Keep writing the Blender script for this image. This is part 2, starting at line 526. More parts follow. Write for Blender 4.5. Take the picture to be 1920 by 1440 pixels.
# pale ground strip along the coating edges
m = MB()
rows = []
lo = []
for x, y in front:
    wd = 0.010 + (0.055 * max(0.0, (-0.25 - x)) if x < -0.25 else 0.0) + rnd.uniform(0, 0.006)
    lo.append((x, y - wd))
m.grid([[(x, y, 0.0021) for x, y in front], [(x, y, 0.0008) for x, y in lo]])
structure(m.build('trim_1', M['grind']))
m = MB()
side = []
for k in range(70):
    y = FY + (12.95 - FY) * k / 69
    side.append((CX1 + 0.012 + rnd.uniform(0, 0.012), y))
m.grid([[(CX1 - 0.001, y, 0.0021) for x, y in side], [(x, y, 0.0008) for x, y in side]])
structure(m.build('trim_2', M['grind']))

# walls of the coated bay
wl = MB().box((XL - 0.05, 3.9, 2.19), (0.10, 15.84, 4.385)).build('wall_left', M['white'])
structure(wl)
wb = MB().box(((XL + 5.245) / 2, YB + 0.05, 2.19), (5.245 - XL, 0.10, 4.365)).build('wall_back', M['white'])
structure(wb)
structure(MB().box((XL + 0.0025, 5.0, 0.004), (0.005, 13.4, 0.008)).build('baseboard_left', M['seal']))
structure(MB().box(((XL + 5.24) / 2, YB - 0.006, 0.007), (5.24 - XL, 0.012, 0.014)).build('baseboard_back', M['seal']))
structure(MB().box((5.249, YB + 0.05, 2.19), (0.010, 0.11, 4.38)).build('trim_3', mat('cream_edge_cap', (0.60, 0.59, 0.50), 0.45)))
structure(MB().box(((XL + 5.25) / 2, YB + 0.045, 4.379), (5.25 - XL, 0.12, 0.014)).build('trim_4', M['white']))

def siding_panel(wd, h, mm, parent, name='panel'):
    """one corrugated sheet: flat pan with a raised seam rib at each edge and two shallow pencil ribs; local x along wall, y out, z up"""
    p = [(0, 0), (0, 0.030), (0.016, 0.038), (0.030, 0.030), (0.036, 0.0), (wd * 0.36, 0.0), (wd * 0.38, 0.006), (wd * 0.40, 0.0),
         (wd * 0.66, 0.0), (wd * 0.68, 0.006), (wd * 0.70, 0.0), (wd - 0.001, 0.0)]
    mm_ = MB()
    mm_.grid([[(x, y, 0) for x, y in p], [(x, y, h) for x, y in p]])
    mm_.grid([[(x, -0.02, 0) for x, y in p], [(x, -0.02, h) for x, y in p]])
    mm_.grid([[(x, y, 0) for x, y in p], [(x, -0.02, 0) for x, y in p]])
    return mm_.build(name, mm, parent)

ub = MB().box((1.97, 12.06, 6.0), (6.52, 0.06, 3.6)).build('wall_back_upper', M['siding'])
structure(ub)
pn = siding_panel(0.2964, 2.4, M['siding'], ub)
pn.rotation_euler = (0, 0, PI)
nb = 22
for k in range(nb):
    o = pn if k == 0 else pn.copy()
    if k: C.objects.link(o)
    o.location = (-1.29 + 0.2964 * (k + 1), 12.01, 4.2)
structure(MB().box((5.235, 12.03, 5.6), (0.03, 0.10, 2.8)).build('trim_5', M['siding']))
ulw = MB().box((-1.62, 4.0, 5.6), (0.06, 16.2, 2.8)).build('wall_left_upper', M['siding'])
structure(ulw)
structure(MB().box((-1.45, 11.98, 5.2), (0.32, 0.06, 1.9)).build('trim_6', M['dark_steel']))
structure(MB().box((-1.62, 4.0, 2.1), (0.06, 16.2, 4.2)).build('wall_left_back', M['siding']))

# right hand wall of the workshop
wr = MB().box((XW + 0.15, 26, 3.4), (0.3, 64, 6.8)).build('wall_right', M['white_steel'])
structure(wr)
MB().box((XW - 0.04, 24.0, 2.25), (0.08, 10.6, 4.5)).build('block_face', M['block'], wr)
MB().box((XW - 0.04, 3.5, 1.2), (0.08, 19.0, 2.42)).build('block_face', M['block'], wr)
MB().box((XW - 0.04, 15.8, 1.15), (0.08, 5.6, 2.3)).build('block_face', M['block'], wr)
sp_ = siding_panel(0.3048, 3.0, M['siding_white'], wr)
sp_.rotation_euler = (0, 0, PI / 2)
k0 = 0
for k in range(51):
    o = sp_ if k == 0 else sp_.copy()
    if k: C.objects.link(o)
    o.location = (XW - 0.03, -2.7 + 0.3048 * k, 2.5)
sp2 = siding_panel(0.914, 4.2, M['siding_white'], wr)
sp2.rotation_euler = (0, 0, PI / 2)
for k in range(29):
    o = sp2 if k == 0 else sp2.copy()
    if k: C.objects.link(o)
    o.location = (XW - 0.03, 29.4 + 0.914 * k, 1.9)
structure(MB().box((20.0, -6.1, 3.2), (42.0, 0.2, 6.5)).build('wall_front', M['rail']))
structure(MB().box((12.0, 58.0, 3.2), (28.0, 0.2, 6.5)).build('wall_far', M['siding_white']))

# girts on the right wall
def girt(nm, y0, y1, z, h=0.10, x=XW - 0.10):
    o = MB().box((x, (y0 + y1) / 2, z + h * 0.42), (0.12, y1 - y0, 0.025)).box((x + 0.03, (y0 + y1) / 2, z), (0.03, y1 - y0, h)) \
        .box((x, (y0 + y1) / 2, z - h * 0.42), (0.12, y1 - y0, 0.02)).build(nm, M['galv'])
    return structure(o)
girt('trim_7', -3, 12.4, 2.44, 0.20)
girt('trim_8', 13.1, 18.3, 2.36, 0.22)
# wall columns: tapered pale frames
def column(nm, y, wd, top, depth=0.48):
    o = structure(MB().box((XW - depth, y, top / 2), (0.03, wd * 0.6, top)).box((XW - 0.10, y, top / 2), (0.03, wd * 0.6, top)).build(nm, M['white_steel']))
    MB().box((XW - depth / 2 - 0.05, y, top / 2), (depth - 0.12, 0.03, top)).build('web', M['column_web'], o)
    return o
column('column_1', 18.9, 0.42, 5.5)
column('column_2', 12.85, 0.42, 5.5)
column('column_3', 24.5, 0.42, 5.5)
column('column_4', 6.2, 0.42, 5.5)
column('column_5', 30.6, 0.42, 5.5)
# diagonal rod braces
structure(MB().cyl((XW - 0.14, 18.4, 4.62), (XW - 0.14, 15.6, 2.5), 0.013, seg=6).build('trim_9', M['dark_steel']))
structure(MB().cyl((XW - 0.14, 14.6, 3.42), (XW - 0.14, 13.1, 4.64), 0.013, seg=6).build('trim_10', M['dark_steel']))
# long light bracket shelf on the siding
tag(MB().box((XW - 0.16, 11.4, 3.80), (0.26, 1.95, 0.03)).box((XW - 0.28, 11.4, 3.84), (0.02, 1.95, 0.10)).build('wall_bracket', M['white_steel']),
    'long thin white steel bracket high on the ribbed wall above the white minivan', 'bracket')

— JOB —
Copy the lines from the start of the data verbatim, stopping after the line containing "structure(m.build('trim_2', M['grind']))".

— WRITTEN RESPONSE —
Keep writing the Blender script for this image. This is part 2, starting at line 526. More parts follow. Write for Blender 4.5. Take the picture to be 1920 by 1440 pixels.
# pale ground strip along the coating edges
m = MB()
rows = []
lo = []
for x, y in front:
    wd = 0.010 + (0.055 * max(0.0, (-0.25 - x)) if x < -0.25 else 0.0) + rnd.uniform(0, 0.006)
    lo.append((x, y - wd))
m.grid([[(x, y, 0.0021) for x, y in front], [(x, y, 0.0008) for x, y in lo]])
structure(m.build('trim_1', M['grind']))
m = MB()
side = []
for k in range(70):
    y = FY + (12.95 - FY) * k / 69
    side.append((CX1 + 0.012 + rnd.uniform(0, 0.012), y))
m.grid([[(CX1 - 0.001, y, 0.0021) for x, y in side], [(x, y, 0.0008) for x, y in side]])
structure(m.build('trim_2', M['grind']))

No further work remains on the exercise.